Afghanistan: Tauziehen um Parlamentseröffnung

Afghanistan: Tauziehen um Parlamentseröffnung
Abgeordnete widersetzen sich Karsai: Das afghanische Parlament und Staatschef Hamid Karsai sind weiter uneins über die konstituierende Sitzung der neuen Volksvertretung.

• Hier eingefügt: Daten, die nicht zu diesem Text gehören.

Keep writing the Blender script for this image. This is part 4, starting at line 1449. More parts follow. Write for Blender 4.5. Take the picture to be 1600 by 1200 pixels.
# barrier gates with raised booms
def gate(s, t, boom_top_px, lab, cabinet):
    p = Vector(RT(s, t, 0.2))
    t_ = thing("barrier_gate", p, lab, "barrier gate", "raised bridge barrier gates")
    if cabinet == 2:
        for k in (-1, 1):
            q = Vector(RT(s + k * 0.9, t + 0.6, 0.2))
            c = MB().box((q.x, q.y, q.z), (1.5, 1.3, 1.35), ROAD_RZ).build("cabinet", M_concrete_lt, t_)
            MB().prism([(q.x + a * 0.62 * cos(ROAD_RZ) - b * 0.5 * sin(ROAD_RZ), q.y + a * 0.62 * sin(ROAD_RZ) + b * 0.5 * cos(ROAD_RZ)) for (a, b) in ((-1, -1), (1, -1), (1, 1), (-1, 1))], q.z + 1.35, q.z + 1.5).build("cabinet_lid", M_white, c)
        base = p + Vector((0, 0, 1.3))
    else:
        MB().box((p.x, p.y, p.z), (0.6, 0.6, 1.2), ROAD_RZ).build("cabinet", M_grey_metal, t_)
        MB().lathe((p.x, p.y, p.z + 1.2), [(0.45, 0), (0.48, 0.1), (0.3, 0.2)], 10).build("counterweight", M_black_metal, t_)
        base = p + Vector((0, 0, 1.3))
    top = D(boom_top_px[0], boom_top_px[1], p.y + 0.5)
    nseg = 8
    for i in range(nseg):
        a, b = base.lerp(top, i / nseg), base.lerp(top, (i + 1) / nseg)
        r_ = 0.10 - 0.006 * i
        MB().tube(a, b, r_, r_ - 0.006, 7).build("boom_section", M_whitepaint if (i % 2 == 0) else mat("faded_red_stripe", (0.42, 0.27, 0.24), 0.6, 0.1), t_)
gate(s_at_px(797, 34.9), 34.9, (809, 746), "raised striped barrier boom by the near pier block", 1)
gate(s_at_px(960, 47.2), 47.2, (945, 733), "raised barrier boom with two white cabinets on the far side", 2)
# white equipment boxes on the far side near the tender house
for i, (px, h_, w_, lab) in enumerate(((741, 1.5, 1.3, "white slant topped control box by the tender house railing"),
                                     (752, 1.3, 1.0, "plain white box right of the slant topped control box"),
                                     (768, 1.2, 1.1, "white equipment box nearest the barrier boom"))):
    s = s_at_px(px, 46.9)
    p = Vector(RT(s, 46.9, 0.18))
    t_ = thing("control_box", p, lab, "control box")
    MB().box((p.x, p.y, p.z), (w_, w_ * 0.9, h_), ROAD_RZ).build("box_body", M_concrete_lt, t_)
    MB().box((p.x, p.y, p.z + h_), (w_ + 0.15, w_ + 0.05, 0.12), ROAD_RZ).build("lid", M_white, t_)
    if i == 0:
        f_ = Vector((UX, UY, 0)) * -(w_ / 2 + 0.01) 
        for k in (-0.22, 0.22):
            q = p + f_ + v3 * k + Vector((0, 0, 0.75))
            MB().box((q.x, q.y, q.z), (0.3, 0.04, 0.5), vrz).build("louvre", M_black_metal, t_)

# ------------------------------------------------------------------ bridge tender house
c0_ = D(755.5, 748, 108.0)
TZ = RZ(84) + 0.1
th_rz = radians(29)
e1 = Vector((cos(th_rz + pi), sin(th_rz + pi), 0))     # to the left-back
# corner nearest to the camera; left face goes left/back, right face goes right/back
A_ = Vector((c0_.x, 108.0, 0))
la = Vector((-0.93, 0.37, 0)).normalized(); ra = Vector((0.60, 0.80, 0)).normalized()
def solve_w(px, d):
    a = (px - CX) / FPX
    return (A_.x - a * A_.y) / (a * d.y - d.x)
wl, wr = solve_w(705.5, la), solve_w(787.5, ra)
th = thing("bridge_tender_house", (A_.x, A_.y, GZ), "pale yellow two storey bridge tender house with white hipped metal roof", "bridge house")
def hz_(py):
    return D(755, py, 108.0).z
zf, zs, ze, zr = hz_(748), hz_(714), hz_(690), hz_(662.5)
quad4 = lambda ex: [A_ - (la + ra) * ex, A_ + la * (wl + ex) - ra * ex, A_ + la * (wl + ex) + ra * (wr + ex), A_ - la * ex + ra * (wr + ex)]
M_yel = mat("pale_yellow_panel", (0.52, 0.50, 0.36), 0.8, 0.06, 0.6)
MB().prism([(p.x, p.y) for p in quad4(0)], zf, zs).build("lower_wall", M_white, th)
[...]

In Afghanistan geht das politisch Tauziehen zwischen Präsident Hamid Karsai und dem Parlament trotz Intervention der internationalen Gemeinschaft weiter. Ein Teil der Volksvertreter lehnte am Sonntag den Vorschlag Karsais ab, die erste Sitzung des neu gewählten Parlaments am Mittwoch abzuhalten, wie afghanische Medien berichteten. Karsai hatte ursprünglich die Überprüfung der Ergebnisse der Wahl vom vergangenen September vor der ersten Sitzung abwarten wollen. Daraufhin hatte ein Teil der Abgeordneten damit gedroht, das Parlament gegen den Widerstand des Präsidenten an diesem Sonntag zu eröffnen.

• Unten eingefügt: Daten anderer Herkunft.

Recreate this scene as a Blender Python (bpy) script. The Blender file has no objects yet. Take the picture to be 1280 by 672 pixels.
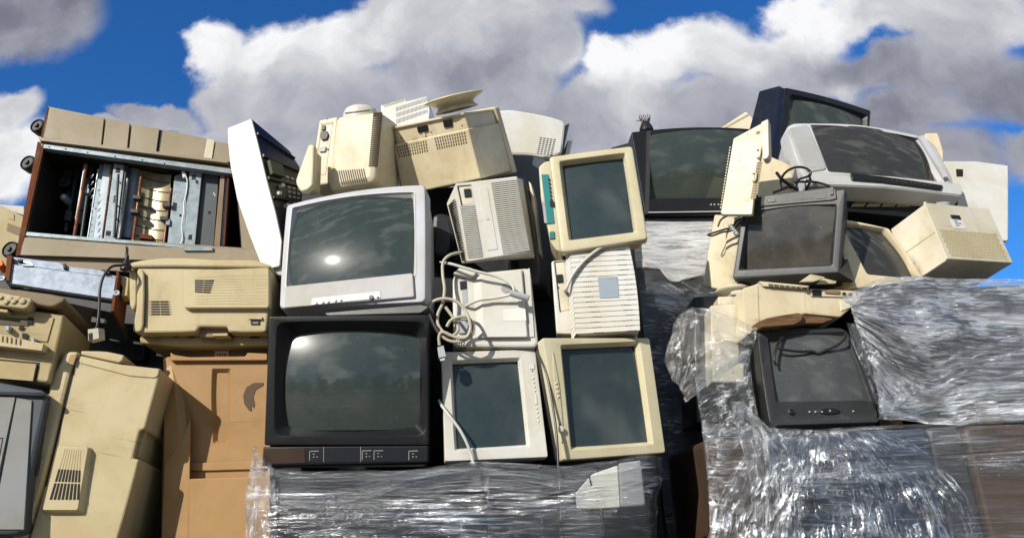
import bpy, bmesh, math, random
from mathutils import Vector, Matrix, noise
random.seed(7)
R = math.radians
COL = bpy.context.scene.collection
# ---------------------------------------------------------------- camera model
TH, PHI, FOC = R(20), R(-2.5), 1000.0
CAM = Vector((0, 0, 1.0))
_f = Vector((0, math.cos(TH), math.sin(TH)))
_r0 = Vector((1, 0, 0)); _u0 = Vector((0, -math.sin(TH), math.cos(TH)))
_r = _r0*math.cos(PHI) + _u0*math.sin(PHI)
_u = _u0*math.cos(PHI) - _r0*math.sin(PHI)

def ray(px, py): return _f + _r*((px-600)/FOC) - _u*((py-303)/FOC)
def at(px, py, Y):
    d = ray(px, py); return CAM + d*((Y-CAM.y)/d.y)
def Z(x0, y0, s): return lambda a, b: (x0+a/s, y0+b/s)

class Fr:
    """pose of a thing: local x right, y away, z up; origin = centre of its front face"""
    def __init__(s, loc, yaw=0, pitch=0, roll=0, dims=(.4, .4, .4)):
        s.M = Matrix.Translation(loc) @ Matrix.Rotation(R(yaw), 4, 'Z') @ Matrix.Rotation(R(pitch), 4, 'X') @ Matrix.Rotation(R(roll), 4, 'Y')
        s.I = s.M.inverted(); s.W, s.D, s.H = dims
        s.o = s.I @ CAM
    def hit(s, p, ax=1, v=0.0):
        d = s.I.to_3x3() @ ray(*p)
        return s.o + d*((v-s.o[ax])/d[ax])
    def q(s, z, pts, v=0.0, ax=1): return [s.hit(z(*p), ax, v) for p in pts]
    def loc(s, w): return s.I @ w

def pose(n): t = POSE[n]; return Fr(t[:3], *t[3:6], dims=t[6:9])

# ---------------------------------------------------------------- things and parts
class Thing:
    def __init__(s, name, label, cat, F, group=None, D=None, H=None, base=None):
        D = F.D if D is None else D; H = F.H if H is None else H
        s.off = Vector(base) if base else Vector((0, D/2, -H/2)); s.F = F
        o = bpy.data.objects.new(name, None); COL.objects.link(o)
        o.empty_display_size = .05
        o.matrix_world = F.M @ Matrix.Translation(s.off)
        o['label'] = label; o['category'] = cat
        if group: o['group'] = group
        s.o = o
    def part(s, name, mb, mat, parent=None, smooth=40, label=None):
        ob = mb.build(name, mat, s.off, smooth); ob.parent = parent or s.o
        if label: ob['label'] = label
        return ob

def solo(name, mb, mat, label=None, cat=None, origin=None, group=None, kind=None, smooth=40):
    off = Vector(origin) if origin is not None else Vector((0, 0, 0))
    ob = mb.build(name, mat, off, smooth); ob.location = off
    if label: ob['label'] = label
    if cat: ob['category'] = cat
    if group: ob['group'] = group
    if kind: ob['kind'] = kind
    return ob

# ---------------------------------------------------------------- mesh building
def inset(poly, d):
    n = len(poly); out = []
    A = sum(poly[i][0]*poly[(i+1) % n][1]-poly[(i+1) % n][0]*poly[i][1] for i in range(n))
    sg = 1 if A > 0 else -1
    for i in range(n):
        p0, p1, p2 = (Vector(poly[i-1]), Vector(poly[i]), Vector(poly[(i+1) % n]))
        d1 = (p1-p0).normalized(); d2 = (p2-p1).normalized()
        n1 = Vector((-d1.y, d1.x))*sg; n2 = Vector((-d2.y, d2.x))*sg
        k = 1+n1.dot(n2)
        out.append(tuple(p1+(n1+n2)*(d/max(k, .25))))
    return out
def ring(poly, r=.01, n=4, m=6, bows=None):
    """rounded polygon outline with a fixed point count; bows = outward swell of (top,right,bottom,left) for a quad TL,TR,BR,BL"""
    N = len(poly); P = [Vector(p) for p in poly]; pts = []
    for i in range(N):
        a, b, c = P[i-1], P[i], P[(i+1) % N]
        ra = min(r, .45*(b-a).length, .45*(c-b).length)
        s = b+(a-b).normalized()*ra; e = b+(c-b).normalized()*ra
        for k in range(n+1):
            t = k/n; pts.append(s*(1-t)**2+b*(2*t*(1-t))+e*t*t)
        d = P[(i+2) % N]; r2 = min(r, .45*(c-b).length, .45*(d-c).length)
        f = c+(b-c).normalized()*r2
        for k in range(1, m): pts.append(e.lerp(f, k/m))
    if bows and N == 4:
        TL, TR, BR, BL = P; w = (TR-TL).length; h = (BL-TL).length; ctr = (TL+TR+BR+BL)/4
        ex = ((TR-TL)+(BR-BL)).normalized(); ez = ((TL-BL)+(TR-BR)).normalized()
        for p in pts:
            u = max(-1, min(1, (p-ctr).dot(ex)/(w/2))); v = max(-1, min(1, (p-ctr).dot(ez)/(h/2)))
            fu, fv = 1-u*u, 1-v*v
            p += ez*(bows[0]*fu*max(v, 0)-bows[2]*fu*max(-v, 0))+ex*(bows[1]*fv*max(u, 0)-bows[3]*fv*max(-u, 0))
    return pts
def xz(vs): return [(v.x, v.z) for v in vs]
def bil(q, u, v): return q[0]*((1-u)*(1-v))+q[1]*(u*(1-v))+q[2]*(u*v)+q[3]*((1-u)*v)
def subq(q, u0, u1, v0, v1): return [bil(q, u0, v0), bil(q, u1, v0), bil(q, u1, v1), bil(q, u0, v1)]

class MB:
    def __init__(s): s.v = []; s.f = []; s.uv = None
    def loft(s, rings, c0=True, c1=True):
        n = len(rings[0]); b = len(s.v)
        for rg in rings: s.v += [Vector(p) for p in rg]
        for i in range(len(rings)-1):
            for k in range(n):
                a = b+i*n; c = a+n; k2 = (k+1) % n
                s.f.append((a+k, a+k2, c+k2, c+k))
        if c0: s.f.append(tuple(b+k for k in range(n))[::-1])
        if c1: s.f.append(tuple(b+(len(rings)-1)*n+k for k in range(n)))
        return s
    def rings(s, spec, c0=True, c1=True, yf=None, **kw):
        """spec = list of (poly, y, r, bows)"""
        out = []
        for t in spec:
            poly, y = t[0], t[1]; r = t[2] if len(t) > 2 else .01; bw = t[3] if len(t) > 3 else None
            out.append([Vector((p.x, y+(yf(p.x, p.y) if yf else 0), p.y)) for p in ring(poly, r, bows=bw, **kw)])
        return s.loft(out, c0, c1)
    def prism(s, poly, y0, y1, e=.004, r=.01, bows=None, back=1.0, shift=(0, 0), yf=None, n=4, m=4):
        c = Vector((sum(p[0] for p in poly)/len(poly), sum(p[1] for p in poly)/len(poly)))
        bk = [tuple(c+(Vector(p)-c)*back+Vector(shift)) for p in poly]
        i1, i2 = inset(poly, e), inset(poly, e*.3)
        return s.rings([(i1, y0, max(r-e, .001), bows), (i2, y0+e*.3, r, bows), (poly, y0+e, r, bows), (bk, y1-e*.5, r, bows), (inset(bk, e), y1, r, bows)], yf=yf, n=n, m=m)
    def boxn(s, q, n=Vector((0, -1, 0)), p=.003, b=.002, e=0.0):
        """a slab whose front is quad q pushed p along n; e pulls the front edge in (chamfer)"""
        c = sum(q, Vector())/4; o = len(s.v)
        fr = [x+(c-x).normalized()*min(e, (c-x).length*.6)+n*p for x in q]
        s.v += fr+[x-n*b for x in q]
        s.f += [(o, o+1, o+2, o+3), (o+4, o+7, o+6, o+5)]+[(o+k, o+4+k, o+4+(k+1) % 4, o+(k+1) % 4) for k in range(4)]
        return s
    def box(s, c, d, M=None, e=.003):
        x, y, z = d[0]/2, d[1]/2, d[2]/2; e = min(e, x*.5, y*.5, z*.5)
        bm = bmesh.new(); bmesh.ops.create_cube(bm, size=1)
        for v in bm.verts: v.co = Vector((v.co.x*2*x, v.co.y*2*y, v.co.z*2*z))
        if e > 0: bmesh.ops.bevel(bm, geom=bm.edges[:], offset=e, segments=2, affect='EDGES', profile=.5)
        return s.add(bm, Matrix.Translation(c) @ (M or Matrix()))
    def add(s, bm, M=Matrix()):
        o = len(s.v); bm.verts.index_update()
        s.v += [M @ v.co for v in bm.verts]; s.f += [tuple(o+v.index for v in f.verts) for f in bm.faces]
        bm.free(); return s
    def lathe(s, c, axis, prof, n=28, up=None):
        """prof = list of (height along the axis, radius)"""
        a = Vector(axis).normalized(); t = a.orthogonal().normalized(); w = a.cross(t); c = Vector(c); rings = []
        for h, r in prof:
            rings.append([c+a*h+(t*math.cos(2*math.pi*k/n)+w*math.sin(2*math.pi*k/n))*r for k in range(n)])
        return s.loft(rings)
    def disc(s, c, n, r, p=.003, e=.0008, k=14, b=.001):
        return s.lathe(c, n, [(-b, r), (p-e, r), (p, r-e)], k)
    def tube(s, pts, r, n=8, sub=8):
        pts = [Vector(p) for p in pts]; P = [pts[0]*2-pts[1]]+pts+[pts[-1]*2-pts[-2]]; c = []
        for i in range(1, len(P)-2):
            for k in range(sub):
                t = k/sub; a, b, d, e = P[i-1], P[i], P[i+1], P[i+2]
                c.append(.5*((2*b)+(d-a)*t+(2*a-5*b+4*d-e)*t*t+(3*b-a-3*d+e)*t**3))
        c.append(pts[-1]); rings = []; t0 = None
        for i, p in enumerate(c):
            tg = (c[min(i+1, len(c)-1)]-c[max(i-1, 0)]).normalized()
            if t0 is None: t0 = tg.orthogonal().normalized()
            t0 = (t0-tg*t0.dot(tg)).normalized(); w = tg.cross(t0)
            rings.append([p+(t0*math.cos(2*math.pi*k/n)+w*math.sin(2*math.pi*k/n))*r for k in range(n)])
        return s.loft(rings)
    def grid(s, fn, nu, nv):
        o = len(s.v)
        for j in range(nv+1):
            for i in range(nu+1): s.v.append(fn(i/nu, j/nv))
        for j in range(nv):
            for i in range(nu):
                a = o+j*(nu+1)+i; s.f.append((a, a+1, a+nu+2, a+nu+1))
        return s
    def build(s, name, mat, off=Vector((0, 0, 0)), smooth=40):
        me = bpy.data.meshes.new(name); me.from_pydata([tuple(v-off) for v in s.v], [], s.f); me.update()
        bm = bmesh.new(); bm.from_mesh(me); bmesh.ops.recalc_face_normals(bm, faces=bm.faces); bm.to_mesh(me); bm.free()
        if smooth:
            me.polygons.foreach_set('use_smooth', [True]*len(me.polygons)); me.set_sharp_from_angle(angle=R(smooth))
            me.polygons.foreach_set('use_smooth', [len(p.vertices) <= 4 for p in me.polygons])
        me.materials.append(mat)
        if s.uv:
            uv = me.uv_layers.new(name='along')
            for l in me.loops: uv.data[l.index].uv = s.uv[l.vertex_index]
        o = bpy.data.objects.new(name, me); COL.objects.link(o)
        if smooth and smooth < 60:
            wn = o.modifiers.new('weighted_normals', 'WEIGHTED_NORMAL'); wn.keep_sharp = True; wn.weight = 100
        return o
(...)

Schwelender Konflikt zwischen Parlament und Karsai

Ein Spezialgericht prüft derzeit noch rund 400 Vorwürfe von Wahlbetrug. Die USA und die Vereinten Nationen hatten in den vergangenen Tagen heftigen Druck auf Karsai ausgeübt, die Eröffnung des 249-köpfigen Parlaments nicht weiter zu verschieben. Karsai schlug daraufhin am Samstag vor, die Volksvertretung solle am Mittwoch erstmals tagen. Im Gegenzug verlangte er jedoch, dass die Abgeordneten sich den Urteil des Spezialgerichtes fügen müssten.

Nachdem dieser Vorschlag von Teilen der Volksvertretung zurückgewiesen wurde, ist unklar, wie die politische Blockade in Kabul überwunden werden kann. Der schwelende Konflikt zwischen dem Parlament und Karsai ist nur die jüngste Episode der missglückten Abstimmung für ein neues Abgeordnetenhaus in Kabul. Schon vor der Bekanntgabe der Endergebnisse hatte es Proteste gegen die Wahl vom 18. September gegeben. Die Resultate hatten sich wegen umfangreichen Nachzählungen und der Disqualifizierung von Kandidaten stark verzögert. Die Wahlbeschwerdekommission des Landes musste über 6.000 Beschwerden prüfen.

Zur Abstimmung für das neue Abgeordnetenhaus waren fast 2.500 Kandidaten angetreten. Wegen Unregelmäßigkeiten und Massenbetrug hatte die Wahlkommission angeordnet, über 1,3 Millionen Stimmzettel - fast ein Viertel der Stimmen - neu auszuwerten. Unabhängige Wahlbeobachter hatten schon am Wahltag von systematischem Betrug an den Wahlurnen, Stimmenkauf, Einschüchterung der Wähler und der massenhaften Nutzung gefälschter Wahlzettel berichtet. Auch die Präsidentschaftswahl 2009 war von massivem Wahlbetrug überschattet gewesen. Monatelang war über das Endergebnis gestritten worden.